Hochwasserschutz Hochwasserschutz: Ein Ventil für die Mulde
Pouch/Löbnitz/MZ - Wenn sachsen-anhaltische und sächsische Politiker sich an der Landesgrenze bei Löbnitz treffen, dann ist das vor allem eine Gelegenheit, die Verantwortlichen dafür zu sensibilisieren, dass die Mulde keine Grenzen kennt. Dieser Tage diskutierte Sachsens Ministerpräsident Stanislaw Tillich (CDU) vor Ort mit Experten und Betroffenen die Folgen der Juni-Flut in dieser Region.
Andreas Berkner, Leiter der Regionalen Planungsstelle des Planungsverbandes Westsachsen, brachte es so auf den Punkt: „Wir brauchen jetzt keine Schuldzuweisungen in Richtung Sachsen oder Sachsen-Anhalt, sondern schnell ein wirksames Hochwasserkonzept.“ Dazu gehört für ihn auch ein Einlaufbauwerk in Löbnitz, mit dem, ähnlich wie ein Ventil an einer unter Druck stehenden Wasserleitung, der Muldezufluss reguliert werden kann.

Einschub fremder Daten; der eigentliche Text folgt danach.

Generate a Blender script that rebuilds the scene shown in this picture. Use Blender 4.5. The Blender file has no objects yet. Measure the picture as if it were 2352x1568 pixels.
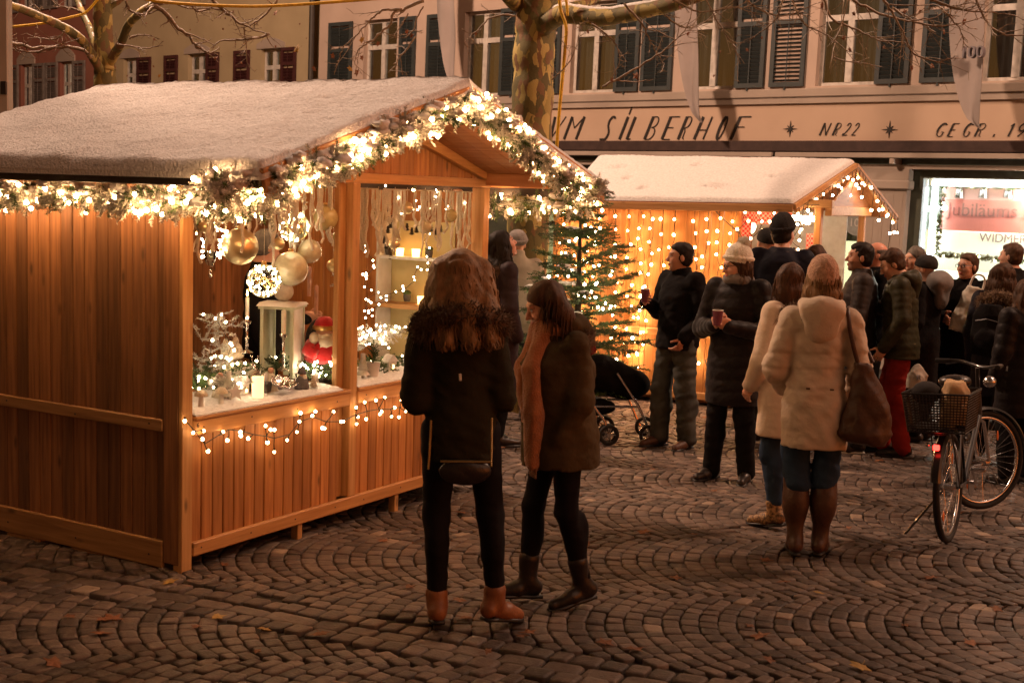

Der Gesprächsstandort war gut gewählt: genau an der Stelle, an der die Mulde Anfang Juni in Löbnitz den Deich durchbrach, den Seelhausener See von 78 auf über 84 Meter anstiegen ließ und das mit solch einer Macht, dass das Wasser die Staatsstraße 12 (Bad Düben – Pouch) auf 300 Meter Länge mit sich riss. Berkner rechnete vor: „Das Einlaufbauwerk am Zwenkauer See wurde drei Wochen vor dem Hochwasser fertig und hat von Leipzig 130 Kubikmeter Wasser je Sekunde abgehalten. Die zwölf Millionen Euro sind da angesichts des vermiedenen Schadens wenig.“ Tillich konterte zwar: „Sagen Sie nicht, dass zwölf Millionen Euro wenig sind.“ Er stimmte aber zu, dass „es sich bezahlt gemacht hat. Denn ohne dieses Einlaufbauwerk hätten wir auch am City-Tunnel und am Hauptbahnhof Probleme bekommen.“ Zusagen bezüglich Berkners Forderung vermied Tillich aber.
"Wir verlieren jeden Monat 10 000 Euro nur durch den 13 Kilometer langen Umweg"
Das gilt auch für die Wiederherstellung der S 12. Einig war man sich, dass die nicht wie nach 2002 erneut als Damm errichtet werden darf. Verständnis gab es dafür, dass die Suche nach einer besseren Lösung Zeit kostet. „Doch gerade deshalb brauchen wir ein Provisorium“, forderte Heinz-Manfred Schlüter, Betriebsleiter der Kieswerke Löbnitz „Wir verlieren jeden Monat 10 000 Euro nur durch den 13 Kilometer langen Umweg. Und die Zwischenlösung kostet keine Unsumme.“ Stanislaw Tillich warf dagegen ein: „Aber sie muss wenigstens über den Winter halten, wenn wir Steuergeld in die Hand nehmen. Schlüter dazu: „Doch wenn wir jeden Monat 10 000 Euro verlieren, können sie dafür auch keine Steuern bekommen.“
Das Problem ist erkannt, auch wenn der Teufel im Detail steckt. Petra Döring, parteilose Bürgermeisterin der Gemeinde Muldestausee, wies darauf hin, dass schon vor dem Hochwasser geplant war, die Staatsstraßenbrücke über den Lober-Leine-Kanal ab dem zweiten Quartal 2014 zu sanieren. „Wenn das Provisorium erst dann fertig ist und wir die Straße dann wegen des Brückenbaus sperren, versteht das keiner.“
Thomas Hartmann aus Glaucha fragte nach, wann der Gesetzgeber denn endlich eine schnellere Planung des Hochwasserschutzes erlaube. „Das sächsische Wassergesetz ist durch und enthält schon einige Änderungen.“ Eine Bundesratsinitiative mit Bayern sei zudem eingebracht, so der Ministerpräsident kurz und knapp.
Landwirt Peter Ronneburg gab dem Landes-Chef noch mit auf den Weg: „Unsere Pflanzenproduktion Löbnitz produziert seit Jahrhunderten in der Aue Getreide. Jetzt werden 200 Hektar Polderfläche. Wir sind nicht dagegen, doch eine Entschädigung muss gesetzlich festgeschrieben werden.